THE FATE OF the European Future Large Aircraft (FLA) could be sealed later this month when a French Government committee submits its report on funding its air force's military air- transport requirement.
The committee was set up earlier this year in the wake of the French Government's decision not to provide development funding for the FLA.
In spite of the funding block, France, along with Germany, signed the European Staff Requirement for the FLA in August: the UK is also expected to sign the document shortly.
France's funding decision stalled the project at a political level, and Aerospatiale's proposal to divide development funding equally between industry and government was unacceptable to the defence ministry, which wanted development to be paid for by industry.

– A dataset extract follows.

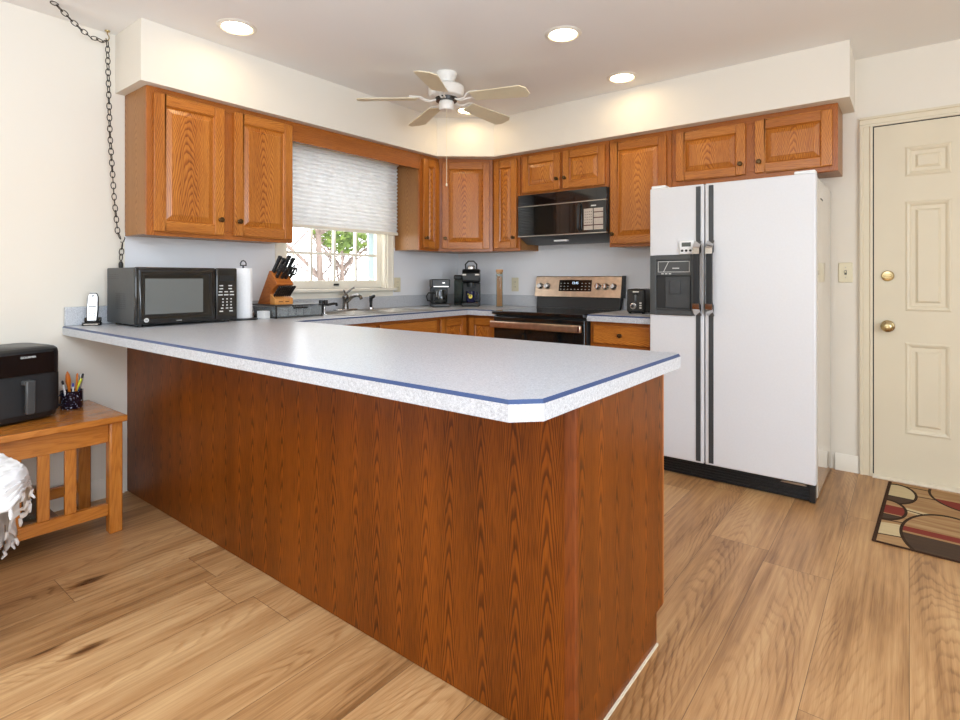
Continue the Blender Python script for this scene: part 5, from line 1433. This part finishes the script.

Sources close to the project suggest that the interest on the finance required by French industry doubled the projected cost of the aircraft for the French air force. Airbus Industrie is quoting a unit cost of $75 million, including amortising the development costs, on a 300-plus production run. Final assembly would be carried out at Toulouse.
What the committee will propose remains unclear, although Airbus Industrie, the FLA project manager, still believes that an eleventh-hour solution can be reached to rescue the programme.
Many of the industrial stumbling blocks on the programme have been resolved. British Aerospace and Daimler-Benz Aerospace had been vying for development of the wing, but Andy Lewis, FLA commercial director, now says that "-Germany will be involved in a joint design team with BAe". He adds that it will be "a composite hybrid wing". BAe had been advocating using conventional wing materials, with DASA pushing a composite approach.
Despite the uncertainty surrounding the future of the programme, Airbus has been pressing ahead with definition of the programme, which, according to Lewis, would see "-the first flight of the FLA 60 months after the launch of the programme".
The participating nations have also been supplied with a detailed document on the proposed 12-month work package "-leading up to the programme launch", according to Lewis.
An advanced turboprop engine would also be selected within the same timeframe by the proposed Airbus Military Company (AMC), which was due to have been unveiled at the Farnborough show, but the launch has been postponed.
AlliedSignal, BMW Rolls-Royce, and Snecma/MTU/Fiat are offering high-speed turboprop designs for the FLA.